La costumbre europea de producir más historia de la que puede consumir, y las interminables disputas históricas, culturales y territoriales que generaron esta historia, no han desaparecido, sino que han sido reprimidas y ocultadas. Europa ha construido "una narrativa de demonización que no tiene contacto con la realidad geopolítica", transformando a Rusia –su vecino natural y principal proveedor de energía– en un enemigo existencial mientras avanza a una guerra sin materia, energía ni soberanía, pero con mucho relato.
Europa de rodillas ante Trump
Ningún líder ha desnudado tanto la sumisión de la burocracia política europea como Donald Trump. Su discurso crudo, su desprecio abierto por los aliados y su exigencia de pagar más por la “seguridad” que ofrece la OTAN han expuesto la verdadera naturaleza de la alianza. Su entorno no ha dudado en llamar a los europeos "parásitos" mientras el magnate exigía aumentar el gasto militar al 5% del PIB. Los líderes europeos, en lugar de responder con dignidad, se arrodillan.

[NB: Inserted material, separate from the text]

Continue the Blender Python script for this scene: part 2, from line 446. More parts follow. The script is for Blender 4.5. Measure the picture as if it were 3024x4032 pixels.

El entrampamiento es perfecto. Europa ha destruido sus relaciones con Rusia para complacer a Washington, pero Trump ha boicoteado sus economías con sanciones que benefician a las empresas estadounidenses y deben comprarle gas natural licuado al triple del precio ruso. Ha convertido su política exterior en una extensión de los intereses de Washington, para el magnate "la lealtad entre aliados es imprescindible" solo cuando Europa paga.
Otro caso vitrina del declive de las élites europeas fue la renuncia del ministro de Asuntos Exteriores neerlandés, Kaspar Veldkamp (Partido Nuevo Contrato Social) el 22 de agosto pasado. El funcionario presionó reiteradamente a favor de sanciones en respuesta a la devastación en Gaza, pero se encontró con la férrea oposición de los partidos de derecha VVD y BBB, que priorizaron contratos armamentísticos e intereses comerciales.
Europa está "entre principios e intereses", pero ha perdido ambos. Los principios –la defensa del derecho internacional– permanecen enterrados mientras apoyan el genocidio en Gaza. Los intereses –el acceso a mercados y energía asequible– los sacrifican en el altar de la confrontación con Rusia.
El problema no es solo Trump, es que Europa no tiene liderazgo sino figuras como Von der Leyen, Kallas o Merz que repiten el guion de más armas, más sanciones, más sumisión. Y todo esto, mientras Trump los excluye del diálogo con Putin, amenaza con retirar el apoyo a Ucrania y exige que el continente "pague por su propia defensa" mientras les lleva a un conflicto permanente.
El resultado es una clase política atrapada porque no puede criticar a Trump por miedo a que se retire por completo, pero seguir sus directrices implica profundizar en la recesión y el descontento social. Su credibilidad está ligada a una victoria en Ucrania que es inalcanzable, y su lealtad a Washington los ha dejado sin margen de maniobra frente a un actor que no tiene el más mínimo interés en el bienestar europeo.
Por esto es que las explosiones en Hungría y Rumania no son noticia, no solo porque a la mediática global le interese que quede como una anécdota más. Por esto es que las sanciones contra Rusia son un paso adelante por parte de un continente que está frente a un abismo.